In general, the JIT kernels compiled by the C interface and the kernels
compiled while using GraphBLAS in MATLAB are interchangable, and the same cache
folder can be used for both.  This is the default.

However, when using the \verb'@GrB' MATLAB interface to GraphBLAS on Apple
Silicon, using an older version of MATLAB, the MATLAB JIT kernels are compiled
as x86 binaries and executed inside MATLAB via Rosetta.  The pure C
installation may compile native Arm64 binaries for its JIT kernels.  Do not mix
the two.  In this case, set another cache path for MATLAB using \verb'GrB.jit'
in MATLAB, or using \verb'GrB_set' in the C interface for your native Arm64
binaries.

This issue does not apply to for recent MATLAB versions on the Mac,
which are native.

%-------------------------------------------------------------------------------
\subsection{Updating the JIT when GraphBLAS source code changes}
%-------------------------------------------------------------------------------

If you edit the GraphBLAS source code itself or add any files to
\verb'GraphBLAS/PreJIT', read the instructions in
\verb'GraphBLAS/JITpackage/README.txt' for details on how to update the JIT
source code.

If your cache folder (\verb'~/.SuiteSparse/GrBx.y.z') changes in any way
except via GraphBLAS itself, simply delete your cache folder.  GraphBLAS will
then reconstruct the kernels there as needed.

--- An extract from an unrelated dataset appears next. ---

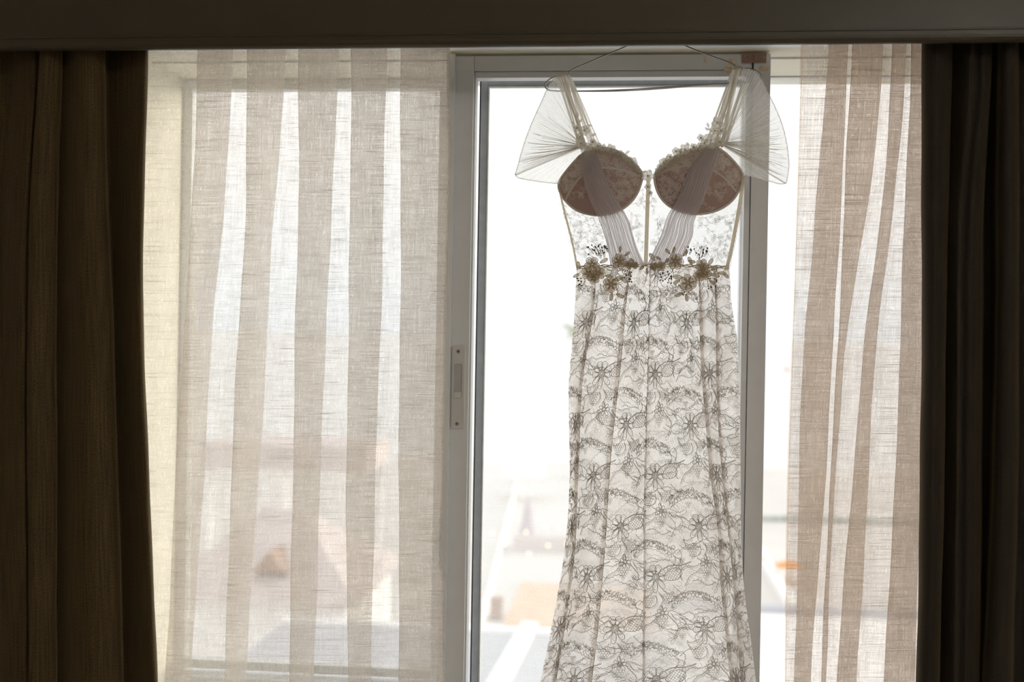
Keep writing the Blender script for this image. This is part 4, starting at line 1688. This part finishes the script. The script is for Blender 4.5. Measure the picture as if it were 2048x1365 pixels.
# ---- shoulder straps: bands of tulle with bunched folds
def strap(A, B, C, D, dep0, dep1, nfold, seed):
    """quad band A-B (top) to D-C (bottom)"""
    rg = np.random.default_rng(seed)
    rows = []
    for v in np.linspace(0, 1, 22):
        row = []
        for t in np.linspace(0, 1, 18):
            top = (1 - t) * np.array(A) + t * np.array(B)
            bot = (1 - t) * np.array(D) + t * np.array(C)
            p = top * (1 - v) + bot * v
            row.append(U(p[0], p[1], dep0 + (dep1 - dep0) * v + 0.003 * math.sin(t * 9)))
        rows.append(row)
    G_ = Grid(rows)
    so = G_.build('shoulder_strap', M['sleeve'], dress)
    b = MB()
    for k in range(nfold):
        t0, t1 = rg.uniform(0, 1), rg.uniform(0, 1)
        if k == 0:
            t0 = t1 = 0.01
        if k == 1:
            t0 = t1 = 0.99
        w0 = rg.uniform(1.5, 4.5)
        V = []
        for v in np.linspace(0, 1, 16):
            j = (t0 + (t1 - t0) * v + .05 * math.sin(v * 5 + k)) * 17
            j = min(16.99, max(0, j))
            j0 = int(j)
            i = min(20.99, v * 21)
            i0 = int(i)
            P = G_.P
            g, f = j - j0, i - i0
            p = ((P[i0, j0] * (1 - g) + P[i0, j0 + 1] * g) * (1 - f) + (P[i0 + 1, j0] * (1 - g) + P[i0 + 1, j0 + 1] * g) * f).copy()
            p[1] -= 0.0018 + 0.0008 * (k % 3)
            w = w0 * UNIT * .5
            V += [p - np.array([w, 0, 0]), p + np.array([w, 0, 0])]
        b.add(V, [(2 * a, 2 * a + 1, 2 * a + 3, 2 * a + 2) for a in range(15)])
    b.build('strap_folds', M['fold'], so, True)
    return so


strap((1112, 154), (1138, 152), (1172, 296), (1158, 288), -0.022, -0.040, 12, 2)
strap((1134, 152), (1143, 158), (1204, 297), (1182, 300), -0.010, -0.030, 6, 3)
strap((1466, 140), (1480, 138), (1444, 296), (1428, 290), -0.022, -0.040, 12, 5)
strap((1462, 148), (1470, 142), (1432, 292), (1412, 284), -0.010, -0.030, 6, 6)
strap((1484, 168), (1496, 166), (1452, 290), (1440, 292), -0.030, -0.040, 4, 7)
# loop of tulle over the hanger ends
for (cx, cy, rx_, ry_, dp) in ((1126, 152, 14, 5, -0.016), (1476, 140, 12, 6, -0.016)):
    b = MB()
    for k in range(4):
        b.tube([U(cx + rx_ * (q - .5) * 2, cy - ry_ * math.sin(math.pi * q) + 2.0 * k, dp - 0.004 + 0.003 * k) for q in np.linspace(0, 1, 9)], [0.0012 + .0016 * math.sin(math.pi * q) for q in np.linspace(0, 1, 9)], 6)
    b.build('strap_gather', M['fold'], dress, True)


# ---- small ivory flowers along the neckline
def petal_mesh(c, ang, r0, ln, wd, tilt, dep, nu=6, nv=4):
    """domed petal in the window plane; returns verts, faces"""
    V, F = [], []
    ca, sa_ = math.cos(ang), math.sin(ang)
    for i in range(nu + 1):
        t = i / nu
        hw_ = wd / 2 * (math.sin(math.pi * (0.10 + 0.90 * t)) ** 0.7 if t < 1 else 0.05) * (0.5 + .5 * min(1, t * 2))
        for j in range(nv + 1):
            s_ = 2 * j / nv - 1
            al = r0 + ln * t
            x = c[0] + al * ca - hw_ * s_ * sa_
            y = c[1] + al * sa_ + hw_ * s_ * ca
            d_ = dep - 0.0022 * math.sin(math.pi * t) * (1 - .6 * s_ * s_) - tilt * t + 0.0007 * s_ * s_
            V.append(U(x, y, d_))
    for i in range(nu):
        for j in range(nv):
            F.append((i * (nv + 1) + j, i * (nv + 1) + j + 1, (i + 1) * (nv + 1) + j + 1, (i + 1) * (nv + 1) + j))
    return V, F


def flower(px, py, r, dep, mat, name, npet=5, a0=None, pearl=True, corded=False, parent=dress):
    a0 = random.uniform(0, 6) if a0 is None else a0
    ctr = MB()
    c = U(px, py, dep - 0.0018)
    if pearl:
        ctr.ball(c, 2.3 * UNIT, 8, 6)
    else:
        ctr.ball(c, 2.6 * UNIT, 8, 5, (1, .5, 1))
    fo = ctr.build(name, M['pearl'] if pearl else mat, parent, True)
    for k in range(npet):
        V, F = petal_mesh((px, py), a0 + 2 * math.pi * k / npet, r * .12, r * .88 * random.uniform(.9, 1.08), r * ((.92 if mat == M['petal'] else 1.05) if npet == 5 else .8), 0.0012, dep - 0.0004 * k)
        mesh_obj('petal', V, F, mat, fo, True)
    if corded:
        th = Threads()
        for k in range(npet):
            a = a0 + 2 * math.pi * k / npet
            for q, rr_ in ((petal_loop(px, py, a, r * .14, r * .88, r * .98, .25, 18), 0.00062), (petal_loop(px, py, a, r * .2, r * .6, r * .5, 0, 12), 0.00036)):
                th.add([U(p[0], p[1], dep - 0.0036) for p in q], rr_)
            for da in (-.25, 0, .25):
                th.add([U(px + s_ * math.cos(a + da), py + s_ * math.sin(a + da), dep - 0.0034) for s_ in (r * .2, r * .5, r * .75)], 0.00035)
        th.build('petal_cord', M['bronze_c'], fo)
    return fo


def leaf(px, py, ang, ln, wd, dep, mat, name, corded=False):
    V, F = petal_mesh((px, py), ang, 0, ln, wd, 0.001, dep)
    lo = mesh_obj(name, V, F, mat, dress, True)
    if corded:
        th = Threads()
        q = petal_loop(px, py, ang, 0, ln, wd * 1.05, 0, 16)
        th.add([U(p[0], p[1], dep - 0.003) for p in q], 0.0006)
        th.add([U(px + s_ * math.cos(ang), py + s_ * math.sin(ang), dep - 0.0032) for s_ in (0, ln * .5, ln * .95)], 0.00045)
        th.build('leaf_cord', M['bronze_c'], lo)
    return lo


def top_depth(x, y):
    d_ = -0.05
    for cp, _, _ in cups:
        if cp.rr(x, y) < .999:
            d_ = min(d_, cp.depth(x, y))
    return d_ - 0.010


random.seed(31)
for (x, y, r) in ((1169, 261, 10), (1162, 287, 11), (1176, 294, 8), (1222, 299, 9.5), (1206, 296, 7), (1242, 309, 7), (1265, 325, 9.5), (1278, 341, 5),
                  (1295.5, 352, 11), (1296, 374, 6.5), (1300, 386, 5),
                  (1435, 246, 11), (1422, 281, 14), (1402, 276, 7), (1400, 292, 7), (1370, 299, 10), (1352, 303, 8), (1327, 325, 9), (1340, 314, 6), (1315, 340, 5), (1430, 262, 7), (1440, 284, 9), (1186, 284, 6), (1196, 292, 7), (1160, 274, 7), (1251, 317, 7), (1272, 334, 6), (1409, 286, 8), (1387, 294, 7), (1361, 304, 6), (1333, 321, 6), (1320, 333, 6), (1442, 262, 7), (1154, 256, 6)):
    flower(x, y, r * 1.22, top_depth(x, y), M['petal'], 'neckline_flower')
for (x, y, a, l) in ((1154, 236, -1.4, 12), (1158, 246, -.9, 10), (1150, 250, -2.2, 9), (1182, 272, -.4, 12), (1176, 250, .2, 9), (1250, 308, -.6, 12), (1256, 314, .3, 9),
                     (1418, 256, -1.9, 12), (1424, 262, -2.6, 11), (1380, 292, -2.4, 11), (1416, 262, -2.2, 10), (1332, 318, -1.2, 9), (1286, 345, -.4, 8), (1304, 345, -2.6, 8), (1450, 236, -1.2, 10), (1358, 308, 2.0, 9), (1232, 304, 1.2, 9)):
    leaf(x, y, a, l, l * .5, top_depth(x, y) - 0.001, M['petal'], 'neckline_leaf')
# lace edging along both cup tops
th = Threads()
for P in ([(1172, 300), (1205, 294), (1238, 303), (1264, 322), (1284, 346)], [(1310, 346), (1335, 322), (1370, 303), (1412, 292), (1440, 294)]):
    Q = resample(curve(P), 4.5)
    for i, p in enumerate(Q):
        for a in (ring(p[0], p[1], 3.2, 7), ring(p[0] + 2, p[1] + 6, 3.0, 7), ring(p[0], p[1] + 11, 2.6, 7)):
            th.add([U(w[0], w[1], top_depth(w[0], w[1]) + 0.005) for w in a], 0.0005)
th.build('neckline_edging', M['petal'], dress)

# ---- bronze appliques at the waist
random.seed(44)


def wd_(x, y):
    return body_depth(x, min(540, y)) - 0.014


# waist seam cord
b = MB()
for o_ in (-2.2, 0, 2.2):
    b.tube([U(x, 536 - 5 * math.cos((x - 1305) / 150.0 * 1.4) + o_ + 1.0 * math.sin(x / 3.0 + o_), body_depth(x, 536) - 0.003) for x in np.arange(1155, 1459, 3.0)], 0.0009, 5)
b.build('waist_cord', M['bronze_c'], dress, True)
for (x, y, r, n_, a0) in ((1184, 529, 15, 5, .3), (1176, 547, 13, 5, 1.1), (1197, 547, 13, 5, 2.0), (1187, 557, 12, 5, .6),
                          (1239, 523, 15, 6, .2), (1222, 569, 16, 6, .5), (1351, 523, 16, 6, .1), (1376, 566, 17, 6, .4),
                          (1404, 531, 13, 5, 1.4), (1410, 547, 13, 5, .2), (1398, 552, 11, 5, .9), (1258, 530, 9, 5, .2), (1322, 532, 9, 5, .7), (1270, 531, 7, 5, .2), (1308, 533, 8, 5, .2)):
    flower(x, y, r, wd_(x, y), M['bronze'], 'applique_flower', n_, a0, False, True)
for (x, y, a, l) in ((1160, 538, -1.9, 15), (1158, 548, 2.6, 13), (1200, 526, -.5, 17), (1228, 560, -.3, 20), (1240, 556, .5, 17), (1210, 552, .1, 14), (1224, 586, 1.7, 16), (1232, 588, .45, 17), (1240, 505, -1.5, 12), (1250, 512, -.7, 12),
                     (1310, 522, -2.2, 18), (1322, 520, -2.6, 12), (1340, 508, -2.3, 13), (1346, 506, -1.3, 12), (1366, 512, -.8, 13), (1376, 522, .2, 15), (1384, 530, -2.0, 17), (1366, 556, 3.3, 20), (1360, 560, 2.6, 15), (1366, 586, 2.7, 17), (1372, 588, 1.4, 15),
                     (1416, 532, -1.0, 17), (1422, 540, -.5, 14), (1422, 548, .3, 18), (1436, 546, .1, 16), (1446, 548, .6, 14), (1418, 560, .7, 14), (1294, 536, 1.57, 11), (1288, 534, 2.6, 10), (1300, 534, .5, 10), (1268, 524, -2.4, 10), (1330, 526, -.9, 11)):
    leaf(x, y, a, l, l * .46, wd_(x, y) - 0.001, M['bronze'], 'applique_leaf', True)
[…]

%-------------------------------------------------------------------------------
\subsection{Future plans for the {\sf JIT} and {\sf PreJIT}}
%-------------------------------------------------------------------------------
\label{jit_future}

\subsubsection{Kernel fusion}
The introduction of the JIT and its related PreJIT kernels allow for the future
exploitation of kernel fusion via an aggressive exploitation of the GraphBLAS
non-blocking mode.  In that mode, multiple calls to GraphBLAS can be fused into
a single kernel.  There are far to many possible variants to allow a fused
kernel to appear in the \verb'GraphBLAS/Source/FactoryKernels' folder, but
specific fused kernels could be created by the JIT.

\subsubsection{Heuristics for controlling the JIT}
As mentioned in Section~\ref{jit_performance}, GraphBLAS may compile JIT
kernels that are used for only tiny problems where the compile time of a single
kernel will dominate any performance gains from using the compiled kernel.  A
heuristic could be introduced so that it compiles them only for larger
problems.  The possible downside of this approach is that the same JIT kernels
might be needed later for larger problems.

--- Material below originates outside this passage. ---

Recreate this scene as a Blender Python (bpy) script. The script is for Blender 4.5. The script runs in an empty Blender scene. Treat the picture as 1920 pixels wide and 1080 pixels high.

\subsubsection{CUDA / SYCL / OpenCL kernels}
The CUDA JIT will enable NVIDIA GPUs to be exploited.  There are simply too
many kernels to create at compile time as the ``factory kernels.''  This CUDA
JIT is in progress.  A related JIT for SYCL / OpenCL kernels is under
consideration.

\subsubsection{Better performance for multithreaded user programs:}
This version is thread-safe when used in a multithread user application, but a
better JIT critical section (many readers, one writer) might be needed.  The
current critical section may be sufficiently fast since the typical case of
work done inside the critical section is a single hash table lookup.  However,
the performance issues related to this have not been tested.  This has no
effect if all parallelism is exploited only within GraphBLAS.  It only
affects the case when multiple user threads each call GraphBLAS in parallel
(using the \verb'GxB_Context'; see Section~\ref{context}).